◆ **What you should do**: Return each line of the listing that contains the string "parts".

◆ **Data to use**:
* BEGIN *

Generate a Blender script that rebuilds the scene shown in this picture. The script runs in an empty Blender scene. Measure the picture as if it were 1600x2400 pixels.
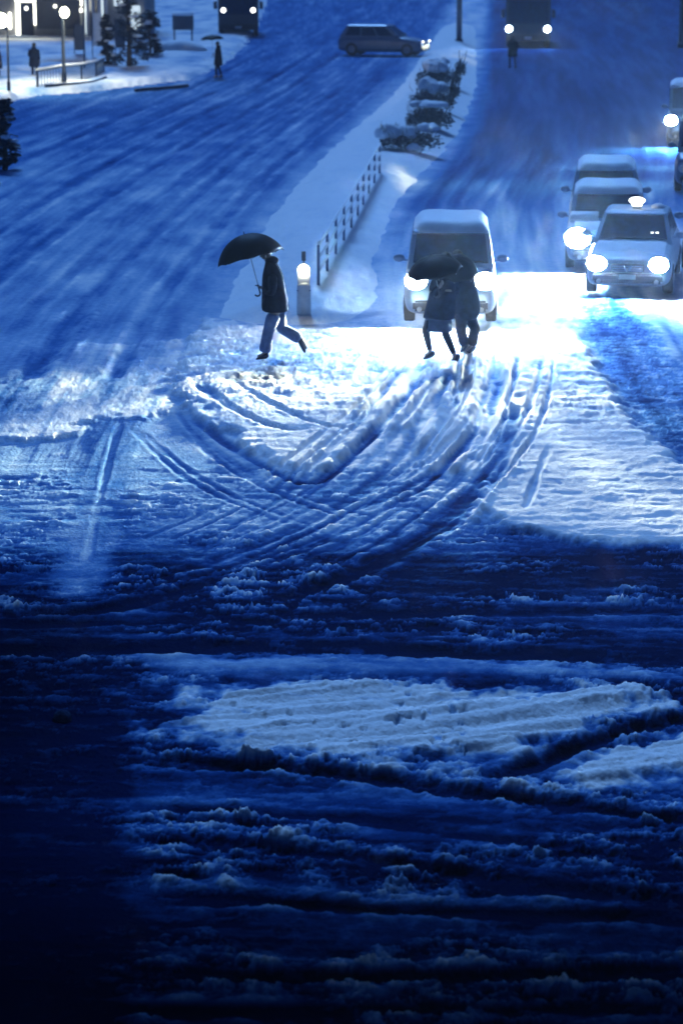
import bpy, bmesh, math, random
import numpy as np
from mathutils import Vector, Matrix

# ------------------------------------------------------------------ camera, light, exposure
sc = bpy.context.scene
C = sc.collection
random.seed(7)
FPX, CAMH = 6000.0, 7.4
PITCH = math.atan(1400.0 / FPX)
cam_d = bpy.data.cameras.new('camera')
cam = bpy.data.objects.new('camera', cam_d)
C.objects.link(cam)
cam.location = (0, 0, CAMH)
cam.rotation_euler = (math.pi / 2 - PITCH, 0, 0)
cam_d.sensor_fit = 'VERTICAL'
cam_d.sensor_height = 36.0
cam_d.lens = FPX / 2400.0 * 36.0
cam_d.clip_start = 0.5
cam_d.clip_end = 4000
cam_d.dof.use_dof = True
cam_d.dof.focus_distance = 31.0
cam_d.dof.aperture_fstop = 2.0
sc.camera = cam

SUN_EL, SUN_AZ = math.radians(44), math.radians(-8)      # azimuth measured from +Y towards +X
w = bpy.data.worlds.new('World')
sc.world = w
w.use_nodes = True
nt = w.node_tree
bg = nt.nodes['Background']
sky = nt.nodes.new('ShaderNodeTexSky')
sky.sky_type = 'NISHITA'
sky.sun_disc = False
sky.sun_elevation = SUN_EL
sky.sun_rotation = SUN_AZ
sky.ozone_density = 6.0
tint = nt.nodes.new('ShaderNodeMix')
tint.data_type = 'RGBA'
tint.blend_type = 'MULTIPLY'
tint.inputs['Factor'].default_value = 1.0
tint.inputs['B'].default_value = (0.10, 0.29, 0.74, 1)
nt.links.new(sky.outputs['Color'], tint.inputs['A'])
nt.links.new(tint.outputs['Result'], bg.inputs['Color'])
bg.inputs['Strength'].default_value = 0.05

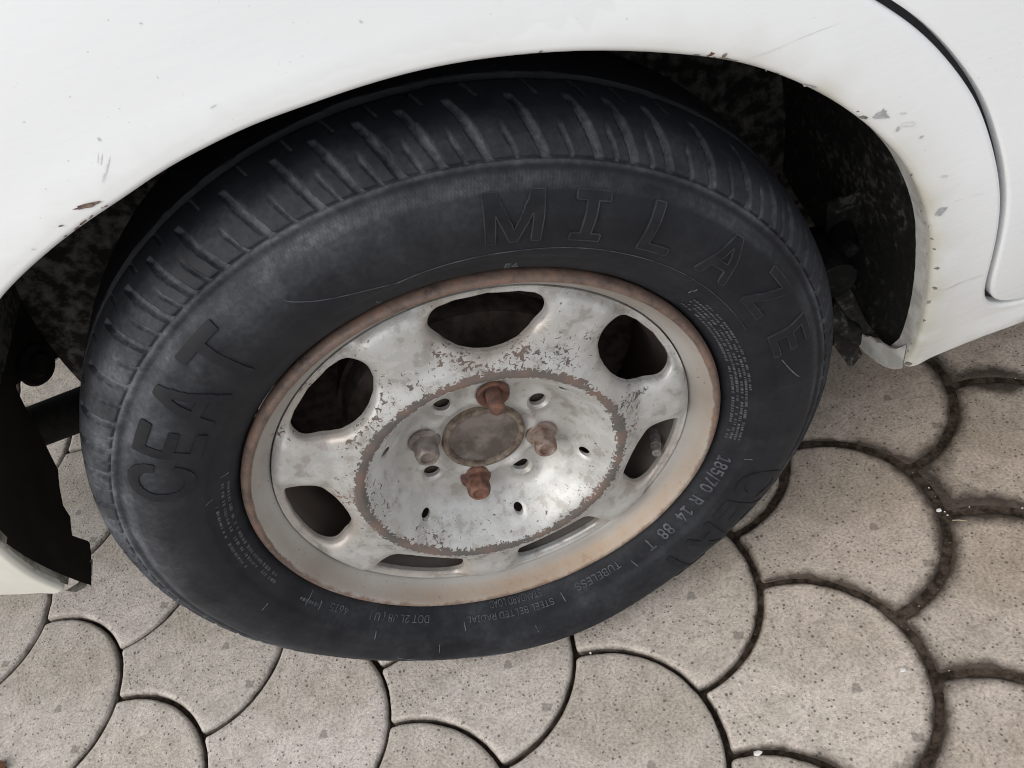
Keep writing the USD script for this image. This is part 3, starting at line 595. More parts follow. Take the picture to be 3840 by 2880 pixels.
yy3 = np.linspace(0.12, 0.33, 22); te = np.interp(yy3, [0.12, 0.19, 0.205, 0.30, 0.33], [172.0, 171.0, 168.2, 176.0, 178.5])
rows3 = [np.c_[0.3985 * np.cos(np.radians(164 + (te - 164) * u)), yy3, 0.288 + 0.3985 * np.sin(np.radians(164 + (te - 164) * u))] for u in np.linspace(0, 1, 6)]
obj('liner_skirt', loft(rows3, closed=False), M_guard, car, smooth=True)
# inner wall of the arch, with the side of the chassis
wallp = Point(0, 0.288).buffer(0.398, 64).intersection(box(-0.5, 0.20, 0.5, 1.0)).union(box(0.0, 0.06, 0.46, 0.25)).buffer(0.001)
p, f, d, _ = sheet(wallp, [0, 0.02], 0.03, 0.02)
obj('inner_wall', (np.c_[p[:, 0], np.full(len(p), 0.30) + 0.01 * meshkit.fbm(np.c_[p * 9, np.zeros(len(p))], 2, 1), p[:, 1]], f), M_mud, car, smooth=True)
# floor, tail and roof deck close the shell
def slab(x0, x1, y0, y1, z0, z1): 
    m = trimesh.creation.box([x1 - x0, y1 - y0, z1 - z0]); m.apply_translation([(x0 + x1) / 2, (y0 + y1) / 2, (z0 + z1) / 2]); return m
obj('floor_pan', cat([slab(0.40, 1.1, 0.05, 1.55, 0.215, 0.26), slab(-0.40, 0.40, 0.31, 1.55, 0.235, 0.27)]), M_chassis, car, smooth=False)
obj('sill_flange', slab(0.365, 1.05, 0.149, 0.152, 0.102, 0.30), M_under, car, smooth=False)
obj('boot_floor', slab(-0.86, -0.42, 0.14, 1.5, 0.36, 0.42), M_chassis, car, smooth=False)
obj('body_shell', cat([slab(-0.9, 1.1, 0.075, 1.5, 0.93, 0.95), slab(-0.9, 1.1, 1.48, 1.55, 0.27, 0.94), slab(1.06, 1.1, 0.06, 1.55, 0.27, 0.94), slab(-0.9, -0.86, 0.29, 1.5, 0.40, 0.94)]), M_paint, car, smooth=False)

# parts seen behind the wheel on the right and left
obj('axle_beam', tube([(-0.72, 0.38, 0.151), (-0.55, 0.375, 0.180), (-0.40, 0.35, 0.204), (-0.28, 0.33, 0.224), (-0.12, 0.31, 0.245), (0.1, 0.30, 0.26)], 0.0255, 20), M_chassis, car, smooth=60)
obj('trailing_arm', tube([(0.05, 0.19, 0.275), (0.20, 0.185, 0.262), (0.30, 0.175, 0.245), (0.36, 0.165, 0.232), (0.42, 0.16, 0.225)], [0.03, 0.028, 0.026, 0.024, 0.024], 18), M_chassis, car, smooth=60)
obj('rubber_bush', tube([(0.352, 0.105, 0.243), (0.352, 0.15, 0.243)], 0.021, 24), M_under, car, smooth=40)
obj('bracket', cat([tube([(0.385, 0.16, 0.262), (0.379, 0.145, 0.262), (0.368, 0.132, 0.250), (0.356, 0.125, 0.228), (0.345, 0.12, 0.205)], [0.010, 0.013, 0.015, 0.014, 0.010], 14)]), M_chassis, car, smooth=60)
obj('bolt_head', tube([(0.374, 0.118, 0.262), (0.374, 0.127, 0.262)], 0.007, 6), M_under, car, smooth=False)
obj('hanging_hose', tube([(0.335, 0.09, 0.235), (0.345, 0.082, 0.212), (0.357, 0.078, 0.200), (0.363, 0.078, 0.185)], [0.010, 0.010, 0.009, 0.006], 14), M_under, car, smooth=60)
plate([(0.3388, 0.080, 0.2091), (0.3637, 0.080, 0.1801), (0.3705, 0.080, 0.1600), (0.3596, 0.080, 0.1430), (0.3397, 0.080, 0.1873)], 0.003, M_under, 'rubber_flap')
obj('rubber_plug', cat([revolve([(0.0, -0.004), (0.010, -0.004), (0.012, 0.0), (0.019, 0.0), (0.021, 0.004)], 32)]), M_chassis, car, smooth=40)
pp = stage.GetPrimAtPath(car + '/rubber_plug'); UsdGeom.Xformable(pp).AddTranslateOp().Set(Gf.Vec3d(-0.376, 0.235, 0.362)); UsdGeom.Xformable(pp).AddRotateZOp().Set(60.0)

# ------------------------------------------------------------------ the wheel (points are local to the hub on the flange plane)
CAMBER = math.degrees(0.0097)
wheel = xform('wheel', car, loc=(0, 0, 0.288))
UsdGeom.Xformable(stage.GetPrimAtPath(wheel)).AddRotateXOp().Set(-CAMBER * 0 + CAMBER * 0.0)

side = PchipInterpolator([0.192, 0.196, 0.202, 0.210, 0.2175, 0.2195, 0.222, 0.235, 0.250, 0.262, 0.270, 0.2755, 0.2785, 0.2808],
                         [0.012, 0.0015, -0.0065, -0.0125, -0.0165, -0.0188, -0.0200, -0.0235, -0.0240, -0.0205, -0.0155, -0.0098, -0.0092, -0.0078])
tread = PchipInterpolator([0.2808, 0.2835, 0.2880, 0.2950, 0.3010, 0.3040, 0.3055, 0.3058], [-0.0078, -0.0070, -0.0035, 0.0045, 0.0170, 0.0320, 0.0520, 0.0690])
def deform(P):
    P = np.array(P, float); x, y, z = P.T
    r = np.hypot(x, z); phi = np.degrees(np.arctan2(z, x))
    sag = np.exp(-((phi + 90) / 26.0) ** 2)
    w = np.exp(-((r - 0.245) / 0.036) ** 2)
    y = y - 0.012 * sag * w * (y < 0.07)
    lim = -0.2862
    over = np.maximum(lim - z, 0)
    z = z + over * 1.0
    y = y - over * 0.35 * (y < 0.07) + over * 0.35 * (y >= 0.07)
    # soft squash just above the ground
    k = smoothstep(-0.20, -0.2862, z) * sag
    z = z + 0.0012 * k
    return np.stack([x, y, z], 1)
NT = 2200
phis = np.linspace(0, 360, NT, endpoint=False)
rs1 = np.r_[np.linspace(0.192, 0.2755, 44), np.linspace(0.2765, 0.2808, 8)]
rt = np.array([0.2812, 0.2818, 0.2826, 0.2836, 0.2850, 0.2866, 0.2884, 0.2902, 0.2922, 0.2944, 0.2965, 0.2985, 0.3003])
prof = [(r, float(side(r)), 0.0) for r in rs1] + [(r, float(tread(r)), 1.0) for r in rt]
yt = np.linspace(float(tread(0.3010)), 0.069, 44)
inv = PchipInterpolator([-0.0078, -0.0070, -0.0035, 0.0045, 0.0170, 0.0320, 0.0520, 0.0690], [0.2808, 0.2835, 0.2880, 0.2950, 0.3010, 0.3040, 0.3055, 0.3058])
prof += [(float(inv(y)), y, 1.0) for y in yt]
mir = [(r, 0.140 - y, t * 2.0) for r, y, t in prof[::-1][2::3]]
prof_all = prof + mir
pr_ = np.array([(a, b) for a, b, c in prof_all]); tk = np.array([c for a, b, c in prof_all])
arc = np.r_[0, np.cumsum(np.linalg.norm(np.diff(pr_, axis=0), axis=1))]
i0 = int(np.argmax(tk > 0)); tpos = (arc - arc[i0 - 1]) * 1000.0       # mm from the shoulder ridge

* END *

◆ **Final result**:
Keep writing the USD script for this image. This is part 3, starting at line 595. More parts follow. Take the picture to be 3840 by 2880 pixels.
# parts seen behind the wheel on the right and left